General partnership (TÜ) or Limited partnership (UÜ)

There are two types of partnership in the Republic of Estonia. The main difference is range of liability.

Equity capital – there is no minimum capital requirement. As in a general partnership, the members of a limited partnership divide the profit in correspondence with each one’s contribution.

Founder – two or more persons or legal entities that join for business purpose.

Status – both partnerships are considered a legal entity.

Liability – in case of General partnership the partners are jointly and severally liable for the partnerships’ debts and obligations, and as general partners they manage the company entirely.

At limited partnership one member is a general partner being in charge with the partnership’s management, instead bearing unlimited liability for the company’s losses and at least one limited partner who is liable to the extent of his contribution but does not play any role in the company’s management.

For both general partnerships and limited partnerships, there needs to be an agreement between the partners.

Sole proprietorship (FIE)

A sole proprietor is a form of business that is best suited to those who are going into business alone or with their family.

Equity capital – there is no minimum capital requirement.

Founder – one or more persons can be the founder/-s of a sole proprietorship and they may be a resident or non-resident of the Republic of Estonia.

Liability – sole proprietorship has unlimited liability for debts incurred in business.

Branch of a foreign company

A branch is an independent unit or part of a foreign undertaking conducting business in the territory of the Republic of Estonia on behalf of the foreign undertaking.
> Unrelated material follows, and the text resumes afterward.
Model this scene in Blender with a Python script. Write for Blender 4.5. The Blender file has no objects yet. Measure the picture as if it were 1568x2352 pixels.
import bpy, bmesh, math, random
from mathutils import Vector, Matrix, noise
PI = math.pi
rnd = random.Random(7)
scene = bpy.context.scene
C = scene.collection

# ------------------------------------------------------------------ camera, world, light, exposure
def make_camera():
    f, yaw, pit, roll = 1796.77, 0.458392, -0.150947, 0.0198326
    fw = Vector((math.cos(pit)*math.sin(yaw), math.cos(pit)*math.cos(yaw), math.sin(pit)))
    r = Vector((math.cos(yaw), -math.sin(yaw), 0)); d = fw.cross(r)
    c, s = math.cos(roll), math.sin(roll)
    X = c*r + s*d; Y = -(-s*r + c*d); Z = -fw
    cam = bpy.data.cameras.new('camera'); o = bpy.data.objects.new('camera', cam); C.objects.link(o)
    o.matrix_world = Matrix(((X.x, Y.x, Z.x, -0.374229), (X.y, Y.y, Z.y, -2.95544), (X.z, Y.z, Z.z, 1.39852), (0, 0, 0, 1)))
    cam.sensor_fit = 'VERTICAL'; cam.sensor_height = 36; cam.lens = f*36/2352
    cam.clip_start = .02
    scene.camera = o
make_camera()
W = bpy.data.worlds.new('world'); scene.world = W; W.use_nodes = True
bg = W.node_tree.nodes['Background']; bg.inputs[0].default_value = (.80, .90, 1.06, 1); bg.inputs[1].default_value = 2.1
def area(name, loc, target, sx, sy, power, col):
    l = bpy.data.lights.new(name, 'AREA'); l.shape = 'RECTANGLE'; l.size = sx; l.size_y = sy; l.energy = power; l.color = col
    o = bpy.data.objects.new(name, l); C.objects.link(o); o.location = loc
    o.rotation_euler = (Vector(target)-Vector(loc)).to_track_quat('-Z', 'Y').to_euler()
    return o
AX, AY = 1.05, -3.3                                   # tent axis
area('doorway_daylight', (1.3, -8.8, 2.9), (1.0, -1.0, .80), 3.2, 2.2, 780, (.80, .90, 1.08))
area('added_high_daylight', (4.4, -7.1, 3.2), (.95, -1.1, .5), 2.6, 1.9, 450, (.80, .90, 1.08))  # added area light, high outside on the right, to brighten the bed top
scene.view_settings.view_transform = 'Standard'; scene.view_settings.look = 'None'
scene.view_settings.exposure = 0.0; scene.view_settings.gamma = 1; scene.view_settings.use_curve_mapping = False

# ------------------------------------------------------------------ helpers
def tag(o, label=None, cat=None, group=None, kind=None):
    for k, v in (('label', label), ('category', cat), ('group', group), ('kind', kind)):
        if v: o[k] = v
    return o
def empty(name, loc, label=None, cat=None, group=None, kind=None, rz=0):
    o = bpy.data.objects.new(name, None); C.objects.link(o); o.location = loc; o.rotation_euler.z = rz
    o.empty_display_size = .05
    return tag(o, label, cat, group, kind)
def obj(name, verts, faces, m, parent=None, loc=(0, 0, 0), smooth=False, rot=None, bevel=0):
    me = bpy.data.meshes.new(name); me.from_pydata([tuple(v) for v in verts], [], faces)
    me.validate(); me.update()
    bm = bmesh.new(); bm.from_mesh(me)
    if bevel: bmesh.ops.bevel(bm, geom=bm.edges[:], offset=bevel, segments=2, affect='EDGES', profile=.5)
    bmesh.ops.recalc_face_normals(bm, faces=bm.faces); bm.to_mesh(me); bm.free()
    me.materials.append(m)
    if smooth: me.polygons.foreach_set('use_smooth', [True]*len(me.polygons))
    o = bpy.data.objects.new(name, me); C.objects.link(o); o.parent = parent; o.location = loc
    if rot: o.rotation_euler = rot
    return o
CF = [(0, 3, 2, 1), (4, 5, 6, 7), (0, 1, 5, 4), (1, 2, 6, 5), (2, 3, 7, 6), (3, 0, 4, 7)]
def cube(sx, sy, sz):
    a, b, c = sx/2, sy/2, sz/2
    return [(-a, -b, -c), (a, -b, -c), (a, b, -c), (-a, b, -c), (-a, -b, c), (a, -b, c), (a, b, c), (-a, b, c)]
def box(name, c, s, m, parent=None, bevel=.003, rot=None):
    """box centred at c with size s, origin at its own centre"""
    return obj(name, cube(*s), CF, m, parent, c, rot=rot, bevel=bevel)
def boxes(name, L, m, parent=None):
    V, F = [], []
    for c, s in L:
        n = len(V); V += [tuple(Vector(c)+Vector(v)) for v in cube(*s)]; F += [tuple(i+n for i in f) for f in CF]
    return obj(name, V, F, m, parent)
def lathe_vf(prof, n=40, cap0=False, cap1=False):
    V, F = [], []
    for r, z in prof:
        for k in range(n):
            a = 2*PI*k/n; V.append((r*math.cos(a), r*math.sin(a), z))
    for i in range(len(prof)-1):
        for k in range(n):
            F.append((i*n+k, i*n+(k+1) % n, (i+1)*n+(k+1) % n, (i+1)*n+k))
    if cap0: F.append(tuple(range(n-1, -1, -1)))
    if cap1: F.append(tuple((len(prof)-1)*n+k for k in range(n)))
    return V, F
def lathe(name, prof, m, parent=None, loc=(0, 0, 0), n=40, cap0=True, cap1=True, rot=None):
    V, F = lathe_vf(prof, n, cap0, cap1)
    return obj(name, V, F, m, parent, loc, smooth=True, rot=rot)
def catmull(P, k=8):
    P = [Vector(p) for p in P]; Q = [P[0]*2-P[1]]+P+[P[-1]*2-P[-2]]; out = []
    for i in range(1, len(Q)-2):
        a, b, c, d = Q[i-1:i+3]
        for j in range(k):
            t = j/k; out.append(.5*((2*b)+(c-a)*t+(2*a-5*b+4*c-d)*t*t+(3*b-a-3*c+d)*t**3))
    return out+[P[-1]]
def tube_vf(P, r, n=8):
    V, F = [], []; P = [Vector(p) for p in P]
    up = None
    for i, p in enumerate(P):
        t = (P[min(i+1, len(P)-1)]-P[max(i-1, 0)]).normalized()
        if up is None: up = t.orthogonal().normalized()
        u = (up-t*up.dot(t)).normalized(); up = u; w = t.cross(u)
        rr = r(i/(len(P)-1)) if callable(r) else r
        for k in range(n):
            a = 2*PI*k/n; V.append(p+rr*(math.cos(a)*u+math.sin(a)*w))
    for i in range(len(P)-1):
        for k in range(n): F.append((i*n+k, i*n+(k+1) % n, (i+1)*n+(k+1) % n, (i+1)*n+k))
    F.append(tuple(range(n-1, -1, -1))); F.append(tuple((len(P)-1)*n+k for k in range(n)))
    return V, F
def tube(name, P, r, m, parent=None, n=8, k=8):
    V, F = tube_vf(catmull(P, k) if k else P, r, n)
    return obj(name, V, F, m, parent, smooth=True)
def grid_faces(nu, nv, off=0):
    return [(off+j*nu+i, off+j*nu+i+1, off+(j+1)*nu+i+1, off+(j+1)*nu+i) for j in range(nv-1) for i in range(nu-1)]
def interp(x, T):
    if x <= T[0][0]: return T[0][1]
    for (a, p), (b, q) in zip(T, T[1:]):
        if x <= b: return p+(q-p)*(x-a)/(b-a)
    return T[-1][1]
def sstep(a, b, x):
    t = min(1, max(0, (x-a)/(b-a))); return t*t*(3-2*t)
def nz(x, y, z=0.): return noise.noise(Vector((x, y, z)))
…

A branch is not a separate legal person, and the foreign company will be responsible for the branch’s activities and liable for its obligations.

Management body – a company has to appoint a director or directors for the branch. The place of residence of at least one of the directors must be residents of the European Union, Switzerland, Norway, Iceland, or Liechtenstein.

If more than one director has been appointed for the branch, the branch may generally be represented by any one of them.